● **PROBLEM TO WORK ON**
Return the data exactly, with all pictures removed.

## start DATA SEGMENT

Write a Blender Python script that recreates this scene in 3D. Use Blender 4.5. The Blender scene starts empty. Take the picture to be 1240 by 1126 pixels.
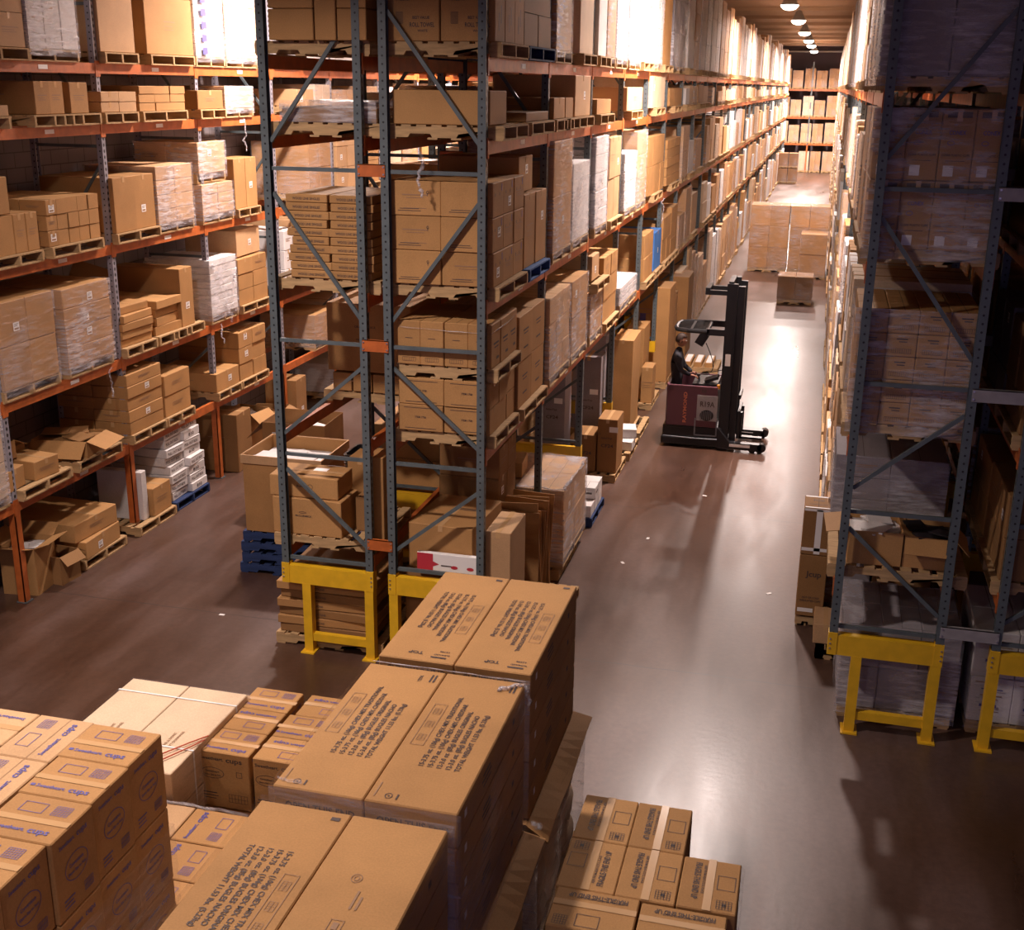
import bpy, bmesh, math, random
from mathutils import Vector, Matrix, Euler, noise as mnoise
random.seed(11)
PI = math.pi
SC = bpy.context.scene
COL = SC.collection

# ------------------------------------------------------------------ camera
cam = bpy.data.cameras.new('camera')
cam.sensor_width = 36.0
cam.lens = 1442.87 / 1240 * 36
cam.clip_end = 300
cam_o = bpy.data.objects.new('camera', cam)
COL.objects.link(cam_o)
CP = Vector((3.149, -11.2805, 6.1548))
cam_r = Vector((0.9684847, 0.2487698, 0.01228673))
cam_u = Vector((-0.08711724, 0.29211643, 0.95240673))
cam_f = Vector((-0.23334088, 0.92346174, -0.30458243))
M = Matrix((cam_r, cam_u, -cam_f)).transposed().to_4x4()
M.translation = CP
cam_o.matrix_world = M
SC.camera = cam_o

def project(p):
    d = Vector(p) - CP
    z = d.dot(cam_f)
    if z < .1: return None
    return 620 + 1442.87 * d.dot(cam_r) / z, 563 - 1442.87 * d.dot(cam_u) / z, z

# ------------------------------------------------------------------ world, lights, exposure
SC.view_settings.view_transform = 'Standard'
SC.view_settings.look = 'None'
SC.view_settings.exposure = 0.0
SC.view_settings.gamma = 1.0
SC.view_settings.use_curve_mapping = False
w = bpy.data.worlds.new('world'); SC.world = w
w.use_nodes = True
bg = w.node_tree.nodes['Background']
bg.inputs[0].default_value = (0.38, 0.30, 0.66, 1)
bg.inputs[1].default_value = 0.60

LAMP_COL = (1.0, 0.82, 0.75)
# (x, y, watts, fixture visible)
LAMPS = [(1.7, 9.0, 1150), (1.65, 28.5, 1000), (1.68, 37.5, 900), (1.68, 48.0, 1000), (1.68, 58.0, 1100), (1.68, 66.0, 1200), (1.68, 77.5, 3600),
         (-4.1, 6.5, 800), (-4.1, 16.0, 1100), (-4.1, 27.0, 1000), (-2.3, -4.2, 440),
         (.2, -11.5, 120), (-4.6, -12.0, 220)]
LAMP_Z = 8.55

# ------------------------------------------------------------------ materials
def new_mat(name, col=(.5,.5,.5), rough=.6, metal=0, spec=.5):
    m = bpy.data.materials.new(name); m.use_nodes = True
    nt = m.node_tree; b = nt.nodes['Principled BSDF']
    b.inputs['Base Color'].default_value = (*col, 1)
    b.inputs['Roughness'].default_value = rough
    b.inputs['Metallic'].default_value = metal
    b.inputs['Specular IOR Level'].default_value = spec
    return m, nt, b
def coords(nt, scale=(1,1,1), kind='Object'):
    tc = nt.nodes.new('ShaderNodeTexCoord'); mp = nt.nodes.new('ShaderNodeMapping')
    mp.inputs['Scale'].default_value = scale
    nt.links.new(tc.outputs[kind], mp.inputs['Vector'])
    return mp.outputs[0]
def noise(nt, vec, scale, detail=3, rough=.5):
    n = nt.nodes.new('ShaderNodeTexNoise'); n.inputs['Scale'].default_value = scale
    n.inputs['Detail'].default_value = detail; n.inputs['Roughness'].default_value = rough
    nt.links.new(vec, n.inputs['Vector']); return n.outputs['Fac']
def ramp(nt, fac, stops):
    r = nt.nodes.new('ShaderNodeValToRGB')
    el = r.color_ramp.elements
    while len(el) < len(stops): el.new(.5)
    for e, (p, c) in zip(el, stops):
        e.position = p; e.color = (*c, 1) if len(c) == 3 else c
    nt.links.new(fac, r.inputs[0]); return r.outputs[0]
def math_(nt, op, a, b=None, c=None):
    n = nt.nodes.new('ShaderNodeMath'); n.operation = op
    for i, v in enumerate((a, b, c)):
        if v is None: continue
        if isinstance(v, (int, float)): n.inputs[i].default_value = v
        else: nt.links.new(v, n.inputs[i])
    return n.outputs[0]
def mixc(nt, fac, a, b, mode='MIX'):
    n = nt.nodes.new('ShaderNodeMix'); n.data_type = 'RGBA'; n.blend_type = mode
    if isinstance(fac, (int, float)): n.inputs[0].default_value = fac
    else: nt.links.new(fac, n.inputs[0])
    for i, v in ((6, a), (7, b)):
        if isinstance(v, tuple): n.inputs[i].default_value = (*v, 1)
        else: nt.links.new(v, n.inputs[i])
    return n.outputs[2]
def bump(nt, b, h, s=.2, d=.01):
    n = nt.nodes.new('ShaderNodeBump'); n.inputs['Strength'].default_value = s; n.inputs['Distance'].default_value = d
    nt.links.new(h, n.inputs['Height']); nt.links.new(n.outputs[0], b.inputs['Normal'])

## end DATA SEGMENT

● **FINISHED ANSWER**
Write a Blender Python script that recreates this scene in 3D. Use Blender 4.5. The Blender scene starts empty. Take the picture to be 1240 by 1126 pixels.
import bpy, bmesh, math, random
from mathutils import Vector, Matrix, Euler, noise as mnoise
random.seed(11)
PI = math.pi
SC = bpy.context.scene
COL = SC.collection

# ------------------------------------------------------------------ camera
cam = bpy.data.cameras.new('camera')
cam.sensor_width = 36.0
cam.lens = 1442.87 / 1240 * 36
cam.clip_end = 300
cam_o = bpy.data.objects.new('camera', cam)
COL.objects.link(cam_o)
CP = Vector((3.149, -11.2805, 6.1548))
cam_r = Vector((0.9684847, 0.2487698, 0.01228673))
cam_u = Vector((-0.08711724, 0.29211643, 0.95240673))
cam_f = Vector((-0.23334088, 0.92346174, -0.30458243))
M = Matrix((cam_r, cam_u, -cam_f)).transposed().to_4x4()
M.translation = CP
cam_o.matrix_world = M
SC.camera = cam_o

def project(p):
    d = Vector(p) - CP
    z = d.dot(cam_f)
    if z < .1: return None
    return 620 + 1442.87 * d.dot(cam_r) / z, 563 - 1442.87 * d.dot(cam_u) / z, z

# ------------------------------------------------------------------ world, lights, exposure
SC.view_settings.view_transform = 'Standard'
SC.view_settings.look = 'None'
SC.view_settings.exposure = 0.0
SC.view_settings.gamma = 1.0
SC.view_settings.use_curve_mapping = False
w = bpy.data.worlds.new('world'); SC.world = w
w.use_nodes = True
bg = w.node_tree.nodes['Background']
bg.inputs[0].default_value = (0.38, 0.30, 0.66, 1)
bg.inputs[1].default_value = 0.60

LAMP_COL = (1.0, 0.82, 0.75)
# (x, y, watts, fixture visible)
LAMPS = [(1.7, 9.0, 1150), (1.65, 28.5, 1000), (1.68, 37.5, 900), (1.68, 48.0, 1000), (1.68, 58.0, 1100), (1.68, 66.0, 1200), (1.68, 77.5, 3600),
         (-4.1, 6.5, 800), (-4.1, 16.0, 1100), (-4.1, 27.0, 1000), (-2.3, -4.2, 440),
         (.2, -11.5, 120), (-4.6, -12.0, 220)]
LAMP_Z = 8.55

# ------------------------------------------------------------------ materials
def new_mat(name, col=(.5,.5,.5), rough=.6, metal=0, spec=.5):
    m = bpy.data.materials.new(name); m.use_nodes = True
    nt = m.node_tree; b = nt.nodes['Principled BSDF']
    b.inputs['Base Color'].default_value = (*col, 1)
    b.inputs['Roughness'].default_value = rough
    b.inputs['Metallic'].default_value = metal
    b.inputs['Specular IOR Level'].default_value = spec
    return m, nt, b
def coords(nt, scale=(1,1,1), kind='Object'):
    tc = nt.nodes.new('ShaderNodeTexCoord'); mp = nt.nodes.new('ShaderNodeMapping')
    mp.inputs['Scale'].default_value = scale
    nt.links.new(tc.outputs[kind], mp.inputs['Vector'])
    return mp.outputs[0]
def noise(nt, vec, scale, detail=3, rough=.5):
    n = nt.nodes.new('ShaderNodeTexNoise'); n.inputs['Scale'].default_value = scale
    n.inputs['Detail'].default_value = detail; n.inputs['Roughness'].default_value = rough
    nt.links.new(vec, n.inputs['Vector']); return n.outputs['Fac']
def ramp(nt, fac, stops):
    r = nt.nodes.new('ShaderNodeValToRGB')
    el = r.color_ramp.elements
    while len(el) < len(stops): el.new(.5)
    for e, (p, c) in zip(el, stops):
        e.position = p; e.color = (*c, 1) if len(c) == 3 else c
    nt.links.new(fac, r.inputs[0]); return r.outputs[0]
def math_(nt, op, a, b=None, c=None):
    n = nt.nodes.new('ShaderNodeMath'); n.operation = op
    for i, v in enumerate((a, b, c)):
        if v is None: continue
        if isinstance(v, (int, float)): n.inputs[i].default_value = v
        else: nt.links.new(v, n.inputs[i])
    return n.outputs[0]
def mixc(nt, fac, a, b, mode='MIX'):
    n = nt.nodes.new('ShaderNodeMix'); n.data_type = 'RGBA'; n.blend_type = mode
    if isinstance(fac, (int, float)): n.inputs[0].default_value = fac
    else: nt.links.new(fac, n.inputs[0])
    for i, v in ((6, a), (7, b)):
        if isinstance(v, tuple): n.inputs[i].default_value = (*v, 1)
        else: nt.links.new(v, n.inputs[i])
    return n.outputs[2]
def bump(nt, b, h, s=.2, d=.01):
    n = nt.nodes.new('ShaderNodeBump'); n.inputs['Strength'].default_value = s; n.inputs['Distance'].default_value = d
    nt.links.new(h, n.inputs['Height']); nt.links.new(n.outputs[0], b.inputs['Normal'])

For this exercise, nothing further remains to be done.